[START]

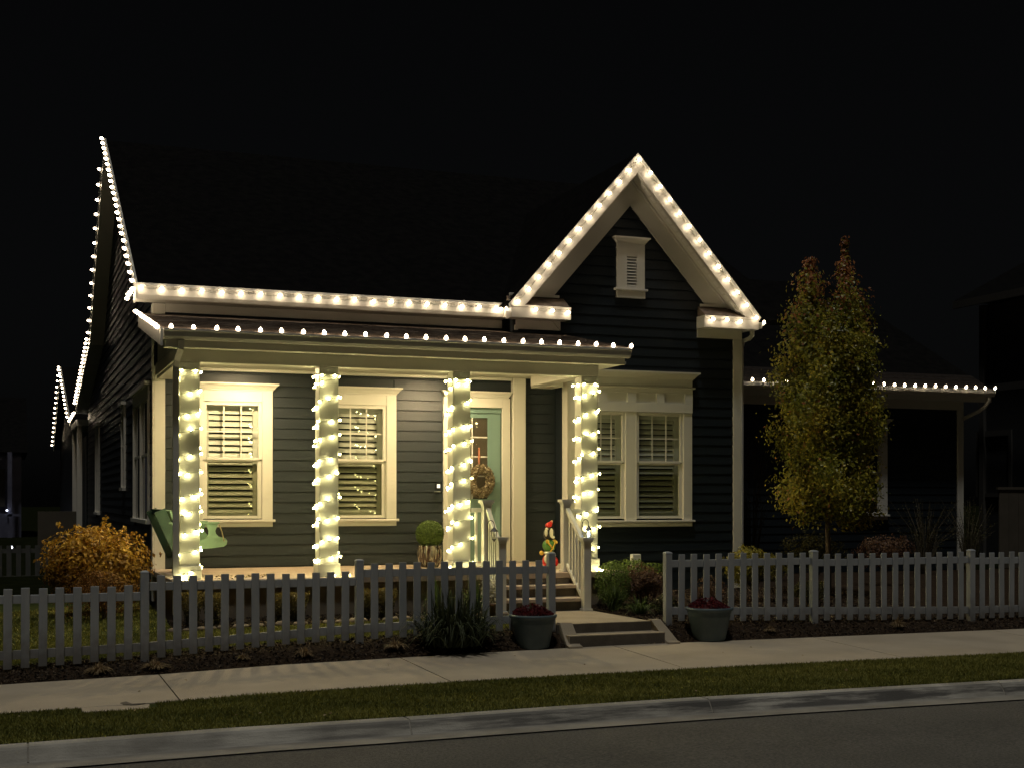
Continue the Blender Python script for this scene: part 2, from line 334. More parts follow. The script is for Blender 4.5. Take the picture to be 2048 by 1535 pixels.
# yard ground: mulch band by the street, then lawn (left) / beds (right)
def gsheet(name, x0, x1, y0, y1, dx, dy, mat_, off=0.0, rough=0.0):
    nx = max(2, int((x1-x0)/dx)+1); ny = max(2, int((y1-y0)/dy)+1); vs = []; fs = []
    for j in range(ny):
        for i in range(nx):
            x = x0+(x1-x0)*i/(nx-1); y = y0+(y1-y0)*j/(ny-1)
            vs.append((x, y, ground(x, y)+off+random.uniform(-rough, rough)))
    for j in range(ny-1):
        for i in range(nx-1): a = j*nx+i; fs.append((a, a+1, a+nx+1, a+nx))
    o = mk(name, vs, fs, mat_); o['kind'] = 'structure'; return o
gsheet('ground', -160, 180, 23.5, 260, 20, 20, M['farlawn'])
gsheet('bed', -30, 6.46, YS+0.003, 15.5, 0.12, 0.13, M['mulch'], 0.0, 0.010)
gsheet('bed', 7.86, 40, YS+0.003, 15.9, 0.12, 0.13, M['mulch'], 0.0, 0.010)
gsheet('lawn', -30, 6.3, 15.5, 16.65, 0.4, 0.4, M['lawn'])
gsheet('lawn', -30, 1.9, 16.65, 23.5, 0.6, 0.6, M['lawn'])
gsheet('bed', 1.9, 6.3, 16.65, 17.6, 0.12, 0.13, M['mulch'], 0.0, 0.010)
gsheet('bed', 7.75, 24, 15.9, 23.5, 0.15, 0.2, M['mulch'], 0.0, 0.012)
gsheet('lawn', 24, 40, 15.9, 23.5, 1, 1, M['lawn'])
# garden path and steps
gp = tag(empty('garden_path', (7, 15.8, 0.6)), kind='structure')
m = MB(); m.prism([(6.42, 15.11), (7.66, 15.11), (7.62, 16.0), (7.60, 16.86), (6.30, 16.86), (6.30, 16.0)], 0.45, 0.6, 'z'); part(m, 'path_slab', M['walk'], gp)
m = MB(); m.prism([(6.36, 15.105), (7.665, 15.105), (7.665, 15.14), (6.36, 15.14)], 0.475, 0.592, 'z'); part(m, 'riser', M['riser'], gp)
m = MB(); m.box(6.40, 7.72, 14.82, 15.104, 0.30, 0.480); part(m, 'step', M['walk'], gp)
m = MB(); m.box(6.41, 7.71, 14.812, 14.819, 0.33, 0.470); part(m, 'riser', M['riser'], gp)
for x0, x1 in ((6.42-0.02, 6.56), (7.67, 7.86)):
    s = -0.05 if x0 < 7 else 0.0
    m = MB(); xa, xb = (6.40, 6.565) if x0 < 7 else (7.665, 7.80)
    xc, xd = (6.36, 6.54) if x0 < 7 else (7.72, 7.885)
    # cheek wall sloping down to the pavement, slightly splayed
    vs = [(xc,14.72,0.2),(xd,14.72,0.2),(xd,14.72,0.36),(xc,14.72,0.36),(xa,15.2,0.2),(xb,15.2,0.2),(xb,15.2,0.615),(xa,15.2,0.615),
          (xc+0.01*0,14.80,0.375),(xd,14.80,0.375),(xa,15.10,0.615),(xb,15.10,0.615)]
    fs = [(0,1,2,3),(3,2,9,8),(8,9,11,10),(10,11,6,7),(4,7,6,5),(0,4,5,1),(0,3,8,10,7,4),(1,5,6,11,9,2)]
    m.add(vs, fs); part(m, 'cheek_wall', M['walk'], gp)

# ================================================================ THE HOUSE
WY, GY = 20.4, 19.9       # porch wall plane, gable wall plane
house = empty('house', (6.9, 20.4, 0.6), 'dark navy clapboard house with white trim, outlined in warm fairy lights', 'house')
def hp(m, name, mt, parent=house, smooth=False): return part(m, name, mt, parent, smooth)
def sub(m, name, mt, parent, smooth=False):
    o = m.build(name, mt, None, smooth); o.parent = parent
    o.matrix_parent_inverse = Matrix.Identity(4)
    # parent is itself a world-built part (its local frame equals the world)
    return o
# -- dark cores behind the boards
m = MB(); m.box(2.06, 8.6, WY+0.012, WY+0.2, 0.4, 5.1); m.box(7.62, 11.79, GY+0.012, GY+0.18, 4.2, 5.2)
m.prism([(7.62,5.2),(11.79,5.2),(9.71,7.55)], GY+0.012, GY+0.18, 'y')
m.box(8.62, 11.79, GY+0.012, GY+0.38, 0.4, 4.2)
core_front = None
def carve(m_boxes, name, mat_):  # walls are built from boxes around the openings instead of booleans
    mm = MB()
    for b in m_boxes: mm.box(*b)
    return hp(mm, name, mat_)
W1 = dict(x0=2.58, x1=3.80, gx0=2.798, gx1=3.581); W2 = dict(x0=4.563, x1=5.783, gx0=4.781, gx1=5.565)
def wallboxes(x0, x1, z0, z1, y0, y1, holes):
    out = []; xs = sorted(holes)
    cur = x0
    for (hx0, hx1, hz0, hz1) in xs:
        out.append((cur, hx0, y0, y1, z0, z1)); 
        if hz0 > z0: out.append((hx0, hx1, y0, y1, z0, hz0))
        if hz1 < z1: out.append((hx0, hx1, y0, y1, hz1, z1))
        cur = hx1
    out.append((cur, x1, y0, y1, z0, z1)); return out
holes_p = [(2.72, 3.66, 1.84, 3.64), (4.70, 5.64, 1.84, 3.64), (6.74, 7.60, 1.0, 3.66)]
carve(wallboxes(2.05, 8.6, 0.3, 5.12, WY+0.016, WY+0.13, holes_p), 'wall', M['siding'])
holes_g = [(8.93, 9.62, 1.80, 3.62), (9.83, 10.70, 1.80, 3.62)]
carve(wallboxes(8.58, 11.80, 0.3, 4.16, GY+0.016, GY+0.13, holes_g), 'wall', M['siding'])
m = MB(); m.prism([(7.6,4.161),(11.82,4.161),(11.82,5.1),(9.71,7.5),(7.6,5.1)], GY+0.016, GY+0.13, 'y'); hp(m, 'wall', M['siding'])
m = MB(); m.box(8.56, 8.60, GY+0.03, WY-0.002, 0.6, 4.16); hp(m, 'wall', M['siding'])
m = MB(); m.box(11.80, 11.95, GY+0.14, 23.39, 0.3, 5.2); hp(m, 'wall', M['siding'])
m = MB(); m.prism([(20.45,0.3),(38.3,0.3),(38.3,4.75),(31.6,5.85),(26.9,8.95),(20.45,5.25)], 2.045, 2.2, 'x'); hp(m, 'side_wall', M['siding'])
# -- lap boards, one object each
EXP = 0.1635
def lap_front(x0, x1, z, y, zt=None):
    zt = zt or z+EXP+0.02
    gp_ = 0.012 if y == WY else 0.005; z += gp_; zt = min(zt-0.010-gp_, z+EXP-gp_)
    m = MB(); m.add([(x0,y-0.016,z),(x1,y-0.016,z),(x1,y+0.006,z),(x0,y+0.006,z),(x0,y-0.002,zt),(x1,y-0.002,zt),(x1,y+0.008,zt),(x0,y+0.008,zt)],
                    [(0,3,2,1),(4,5,6,7),(0,1,5,4),(1,2,6,5),(2,3,7,6),(3,0,4,7)])
    hp(m, 'siding_board', M['siding'])
def rows(z0, z1):
    z = z0
    while z < z1-0.03: yield z; z += EXP
spans = [(2.183, 2.58, None), (3.80, 4.563, None), (5.783, 6.575, None), (7.99, 8.555, None)]
for z in rows(1.115, 4.14):
    zt = min(z+EXP+0.02, 4.15)
    if z < 1.70:   segs = [(2.183, 6.575), (7.99, 8.555)]
    elif z > 3.93: segs = [(2.183, 7.76), (7.99, 8.555)]
    else: segs = [(2.183, 2.60), (3.78, 4.583), (5.763, 6.595), (7.99, 8.555)]
    for a, b in segs: lap_front(a, b, z, WY, zt)
for z in rows(0.62, 7.1):
    zt = min(z+EXP+0.02, 7.2)
    L0, R0 = (7.60 if z > 4.16 else 8.70), 11.68
    if z > 5.15:   # inside the gable triangle
        hw = (7.35-z)/1.16; L0, R0 = max(L0, 9.71-hw), min(11.75, 9.71+hw)
        if hw < 0.12: continue
    if 1.6 < z < 4.2: segs = [(10.84, R0)]
    elif 5.45 < z < 6.45: segs = [(L0, 9.47), (9.94, R0)]
    elif z <= 1.6: segs = [(L0, R0)]
    else: segs = [(L0, R0)]
    for a, b in segs:
        if b-a > 0.05: lap_front(a, b, z, GY, zt)
# side wall boards (facing left)
def lap_side(y0, y1, z):
    x = 2.03; z += 0.014; zt = z+EXP-0.014
    m = MB(); m.add([(x-0.018,y0,z),(x-0.018,y1,z),(x+0.008,y1,z),(x+0.008,y0,z),(x-0.004,y0,zt),(x-0.004,y1,zt),(x+0.014,y1,zt),(x+0.014,y0,zt)],
                    [(0,1,2,3),(4,7,6,5),(0,4,5,1),(1,5,6,2),(2,6,7,3),(3,7,4,0)])
    hp(m, 'siding_board', M['siding'])
SWIN = [(20.92, 23.65, 1.76, 3.95), (25.48, 26.25, 2.30, 3.95), (33.0, 34.5, 1.76, 3.95)]
for z in rows(0.70, 8.9):
    y0 = 20.45 if z < 5.2 else 20.45+(z-5.15)/0.575
    y1 = 38.3 if z < 4.6 else (31.6 if z < 5.85 else 26.9+(8.95-z)/0.66)
    if z >= 4.6 and z < 5.85: y1 = 38.3-(z-4.6)/0.166*0.9
    if z > 8.6: continue
    cur = y0
    for a, b, c, d in SWIN:
        if c-0.1 < z < d-0.02: lap_side(cur, a+0.02, z); cur = b-0.02
    lap_side(cur, y1, z)
# -- corner boards, frieze, pilaster
def tbox(name, *b, mt='trim', ch=0.004): m = MB(); m.box(*b, ch); return hp(m, name, M[mt])
tbox('corner_board', 2.02, 2.182, WY-0.022, WY+0.02, 0.62, 4.149)
tbox('corner_board', 1.995, 2.018, WY-0.022, WY+0.14, 0.62, 5.09)
tbox('corner_board', 2.02, 2.182, WY-0.022, WY+0.02, 4.93, 5.09)
tbox('corner_board', 11.671, 11.83, GY-0.024, GY+0.02, 0.6, 4.925)
tbox('corner_board', 11.832, 11.855, GY-0.024, GY+0.13, 0.6, 4.925)
tbox('corner_board', 8.60, 8.70, GY-0.022, GY+0.02, 0.62, 4.149)
tbox('corner_board', 8.555, 8.598, GY-0.022, GY+0.20, 0.62, 4.149)
tbox('pilaster', 7.768, 7.988, WY-0.10, WY+0.02, 1.105, 4.149)
tbox('frieze_board', 2.184, 7.6, WY-0.018, WY+0.02, 4.965, 5.095)
# -- porch: floor, foundation, steps
porch = None
tbox('porch_floor', 1.97, 8.40, 17.45, WY+0.01, 1.02, 1.10, mt='porchconc', ch=0.006)
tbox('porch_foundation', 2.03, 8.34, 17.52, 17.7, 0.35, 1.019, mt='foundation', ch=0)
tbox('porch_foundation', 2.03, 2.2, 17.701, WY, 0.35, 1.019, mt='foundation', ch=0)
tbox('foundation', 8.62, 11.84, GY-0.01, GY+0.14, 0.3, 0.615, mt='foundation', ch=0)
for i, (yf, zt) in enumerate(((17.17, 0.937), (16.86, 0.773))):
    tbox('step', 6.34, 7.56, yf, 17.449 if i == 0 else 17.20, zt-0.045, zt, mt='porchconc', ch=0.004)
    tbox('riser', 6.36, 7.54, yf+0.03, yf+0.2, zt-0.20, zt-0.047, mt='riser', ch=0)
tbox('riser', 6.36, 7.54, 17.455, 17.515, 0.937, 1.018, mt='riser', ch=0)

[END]

> Exercise directions
Print again the material above, limited to the lines from the one holding "zt-0.047, mt='riser', ch=0)" through the last, inclusive.

> In response
    tbox('riser', 6.36, 7.54, yf+0.03, yf+0.2, zt-0.20, zt-0.047, mt='riser', ch=0)
tbox('riser', 6.36, 7.54, 17.455, 17.515, 0.937, 1.018, mt='riser', ch=0)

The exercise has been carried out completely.